Register for VAT — the Tax Authority (Belastingdienst) will contact you, or you can register proactively

Set up your accounting — Dutch BVs must maintain proper bookkeeping and file annual accounts

Ongoing obligations

DGA salary — if you are both director and major shareholder (DGA), you must pay yourself a minimum salary (€58,000 in 2026)

Corporate tax returns — annual filing with the Belastingdienst

Annual accounts — must be filed with the KVK within 13 months after the financial year ends

VAT returns — quarterly or monthly, depending on your turnover

**Tip:** FINEO, our accounting platform, handles bookkeeping, VAT filings, and annual accounts for BVs from €99/month — with AI-assisted transaction categorisation and human review.

Frequently asked questions

Can a non-resident incorporate a BV in the Netherlands?
Yes.
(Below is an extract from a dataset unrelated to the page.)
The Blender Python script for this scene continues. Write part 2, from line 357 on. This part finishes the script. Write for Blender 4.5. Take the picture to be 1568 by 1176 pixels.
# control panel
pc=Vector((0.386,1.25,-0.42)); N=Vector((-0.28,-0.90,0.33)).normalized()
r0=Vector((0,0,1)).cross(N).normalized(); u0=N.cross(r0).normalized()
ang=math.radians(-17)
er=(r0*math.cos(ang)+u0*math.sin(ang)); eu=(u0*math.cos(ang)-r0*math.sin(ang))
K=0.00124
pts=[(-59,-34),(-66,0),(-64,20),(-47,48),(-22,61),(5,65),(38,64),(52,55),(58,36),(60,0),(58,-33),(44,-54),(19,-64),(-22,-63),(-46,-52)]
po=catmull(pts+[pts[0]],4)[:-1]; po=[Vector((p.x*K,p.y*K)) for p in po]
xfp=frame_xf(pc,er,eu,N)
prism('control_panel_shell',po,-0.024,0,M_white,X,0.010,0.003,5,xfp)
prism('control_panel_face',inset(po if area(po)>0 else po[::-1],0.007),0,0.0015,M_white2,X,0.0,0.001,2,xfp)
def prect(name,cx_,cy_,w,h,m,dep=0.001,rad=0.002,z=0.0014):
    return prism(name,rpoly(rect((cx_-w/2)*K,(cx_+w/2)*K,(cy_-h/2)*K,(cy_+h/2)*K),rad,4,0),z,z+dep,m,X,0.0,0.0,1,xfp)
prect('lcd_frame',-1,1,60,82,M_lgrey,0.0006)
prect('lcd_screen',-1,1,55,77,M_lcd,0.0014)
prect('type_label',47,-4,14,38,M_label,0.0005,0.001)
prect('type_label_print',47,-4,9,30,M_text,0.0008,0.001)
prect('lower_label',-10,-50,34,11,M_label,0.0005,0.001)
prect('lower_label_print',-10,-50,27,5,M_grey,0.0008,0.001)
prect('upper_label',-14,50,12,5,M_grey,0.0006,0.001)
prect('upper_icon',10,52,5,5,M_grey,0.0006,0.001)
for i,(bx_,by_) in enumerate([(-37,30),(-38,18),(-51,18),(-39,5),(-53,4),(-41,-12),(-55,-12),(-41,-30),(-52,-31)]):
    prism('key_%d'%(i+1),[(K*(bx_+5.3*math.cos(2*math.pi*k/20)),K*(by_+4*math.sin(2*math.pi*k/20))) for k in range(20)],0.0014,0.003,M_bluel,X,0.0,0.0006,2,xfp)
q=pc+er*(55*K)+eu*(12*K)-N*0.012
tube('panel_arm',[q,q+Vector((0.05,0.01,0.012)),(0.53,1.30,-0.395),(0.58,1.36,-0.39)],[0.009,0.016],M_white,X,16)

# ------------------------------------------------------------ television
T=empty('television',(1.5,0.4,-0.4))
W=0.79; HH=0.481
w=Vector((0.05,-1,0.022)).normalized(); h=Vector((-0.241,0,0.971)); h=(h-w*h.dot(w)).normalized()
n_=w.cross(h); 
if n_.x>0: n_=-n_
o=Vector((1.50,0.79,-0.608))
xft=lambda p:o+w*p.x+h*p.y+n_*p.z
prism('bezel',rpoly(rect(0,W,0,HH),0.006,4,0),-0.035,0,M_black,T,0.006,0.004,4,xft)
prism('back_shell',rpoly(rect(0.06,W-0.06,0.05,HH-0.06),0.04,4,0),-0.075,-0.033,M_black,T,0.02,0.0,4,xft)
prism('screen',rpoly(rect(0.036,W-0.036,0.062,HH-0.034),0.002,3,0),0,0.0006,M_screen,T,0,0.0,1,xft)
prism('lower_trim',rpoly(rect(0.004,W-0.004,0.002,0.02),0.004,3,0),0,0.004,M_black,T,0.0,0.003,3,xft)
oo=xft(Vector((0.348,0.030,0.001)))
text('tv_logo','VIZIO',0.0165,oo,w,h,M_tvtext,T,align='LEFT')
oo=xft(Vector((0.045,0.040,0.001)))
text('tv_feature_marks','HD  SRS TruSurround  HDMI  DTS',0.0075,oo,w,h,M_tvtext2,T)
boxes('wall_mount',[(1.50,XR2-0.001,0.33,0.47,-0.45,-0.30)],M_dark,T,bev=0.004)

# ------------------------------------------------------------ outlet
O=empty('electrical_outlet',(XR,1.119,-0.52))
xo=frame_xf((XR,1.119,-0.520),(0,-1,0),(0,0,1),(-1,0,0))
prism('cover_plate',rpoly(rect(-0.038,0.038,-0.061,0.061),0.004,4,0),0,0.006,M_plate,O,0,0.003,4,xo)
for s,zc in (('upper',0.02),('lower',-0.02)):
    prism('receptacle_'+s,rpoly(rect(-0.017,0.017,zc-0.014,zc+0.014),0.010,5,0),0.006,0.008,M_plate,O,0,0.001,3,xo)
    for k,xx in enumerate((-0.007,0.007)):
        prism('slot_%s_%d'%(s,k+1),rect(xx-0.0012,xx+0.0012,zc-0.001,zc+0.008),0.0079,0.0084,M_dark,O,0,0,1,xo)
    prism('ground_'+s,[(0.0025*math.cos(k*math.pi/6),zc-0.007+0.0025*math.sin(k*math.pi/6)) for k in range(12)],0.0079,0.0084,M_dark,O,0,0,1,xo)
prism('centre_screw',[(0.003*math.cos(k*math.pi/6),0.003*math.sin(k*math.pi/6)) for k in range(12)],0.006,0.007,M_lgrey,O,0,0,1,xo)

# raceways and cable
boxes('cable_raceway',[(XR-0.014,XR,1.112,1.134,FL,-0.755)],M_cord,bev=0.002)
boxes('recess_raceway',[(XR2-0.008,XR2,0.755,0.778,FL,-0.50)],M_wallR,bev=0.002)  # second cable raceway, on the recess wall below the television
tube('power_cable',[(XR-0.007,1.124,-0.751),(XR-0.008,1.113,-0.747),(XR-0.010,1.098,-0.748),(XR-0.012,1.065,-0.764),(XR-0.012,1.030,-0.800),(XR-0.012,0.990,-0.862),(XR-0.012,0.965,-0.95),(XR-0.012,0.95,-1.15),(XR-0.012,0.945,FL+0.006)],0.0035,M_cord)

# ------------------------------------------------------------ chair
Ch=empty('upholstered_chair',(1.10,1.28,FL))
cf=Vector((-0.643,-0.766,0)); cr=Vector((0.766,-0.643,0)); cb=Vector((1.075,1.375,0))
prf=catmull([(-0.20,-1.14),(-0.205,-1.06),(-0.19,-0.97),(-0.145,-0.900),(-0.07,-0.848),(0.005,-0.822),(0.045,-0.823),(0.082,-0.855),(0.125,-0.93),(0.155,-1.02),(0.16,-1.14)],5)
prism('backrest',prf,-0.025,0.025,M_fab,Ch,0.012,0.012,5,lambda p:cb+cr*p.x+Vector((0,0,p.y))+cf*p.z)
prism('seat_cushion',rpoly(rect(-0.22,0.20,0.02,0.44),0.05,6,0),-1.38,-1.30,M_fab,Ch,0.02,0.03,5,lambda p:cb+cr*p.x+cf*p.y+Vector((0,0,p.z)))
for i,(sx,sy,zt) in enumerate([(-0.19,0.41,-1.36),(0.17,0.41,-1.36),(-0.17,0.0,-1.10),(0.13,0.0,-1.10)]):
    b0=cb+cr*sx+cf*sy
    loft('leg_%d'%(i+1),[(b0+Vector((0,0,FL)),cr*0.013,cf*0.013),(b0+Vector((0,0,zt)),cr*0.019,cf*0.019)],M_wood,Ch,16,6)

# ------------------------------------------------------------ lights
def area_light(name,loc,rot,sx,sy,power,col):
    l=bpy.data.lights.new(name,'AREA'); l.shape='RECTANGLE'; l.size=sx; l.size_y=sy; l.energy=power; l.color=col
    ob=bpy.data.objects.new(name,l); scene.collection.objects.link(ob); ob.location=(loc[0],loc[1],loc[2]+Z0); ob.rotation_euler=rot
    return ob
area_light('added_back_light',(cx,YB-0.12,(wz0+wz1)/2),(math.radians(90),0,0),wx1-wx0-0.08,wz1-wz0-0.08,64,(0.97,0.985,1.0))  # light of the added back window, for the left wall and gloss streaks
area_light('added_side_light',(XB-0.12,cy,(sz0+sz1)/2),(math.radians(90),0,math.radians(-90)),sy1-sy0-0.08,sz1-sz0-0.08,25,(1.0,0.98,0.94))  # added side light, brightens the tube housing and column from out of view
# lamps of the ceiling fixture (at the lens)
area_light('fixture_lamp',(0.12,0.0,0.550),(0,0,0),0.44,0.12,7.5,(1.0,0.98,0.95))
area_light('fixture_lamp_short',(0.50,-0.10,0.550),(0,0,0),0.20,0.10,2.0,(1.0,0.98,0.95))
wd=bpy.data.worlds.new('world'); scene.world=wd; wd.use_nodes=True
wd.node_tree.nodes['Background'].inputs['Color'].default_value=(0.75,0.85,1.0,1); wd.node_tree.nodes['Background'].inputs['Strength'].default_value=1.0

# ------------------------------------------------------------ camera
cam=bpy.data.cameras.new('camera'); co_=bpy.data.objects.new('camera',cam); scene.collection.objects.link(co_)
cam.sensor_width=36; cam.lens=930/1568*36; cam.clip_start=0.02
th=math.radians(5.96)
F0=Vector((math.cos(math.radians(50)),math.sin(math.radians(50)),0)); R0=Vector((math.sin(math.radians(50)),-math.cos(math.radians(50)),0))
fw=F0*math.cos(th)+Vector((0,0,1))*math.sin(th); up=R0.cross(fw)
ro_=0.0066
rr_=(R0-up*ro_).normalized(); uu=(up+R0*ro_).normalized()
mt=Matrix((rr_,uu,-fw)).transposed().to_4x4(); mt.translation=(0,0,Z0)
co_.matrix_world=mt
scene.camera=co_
There is no residency or nationality requirement for incorporating a Dutch BV. Non-residents may need to provide apostilled identification documents and may need a local representative for certain administrative tasks.
How long does it take to incorporate a BV?
With MijnBV, the process typically takes 5 to 10 business days. This includes identity verification, notarial deed preparation, signing, and KVK registration. Complex structures or non-resident situations may take slightly longer.
Do I need to visit the Netherlands to incorporate a BV?
No. MijnBV handles the entire process digitally. The notarial deed can be signed electronically or via video call. You do not need to physically visit the Netherlands.
What is the minimum share capital for a Dutch BV?
Since the Flex-BV law of 2012, there is no minimum share capital requirement. You can incorporate a BV with as little as €0.01 in share capital. However, most entrepreneurs start with €100 or more for practical reasons.
What is the difference between a BV and a holding BV?
A regular BV is a single company. A holding structure consists of a holding BV that owns shares in one or more operating BVs (werk-BVs). The holding structure offers tax advantages (participation exemption on dividends), asset protection, and flexibility for future restructuring.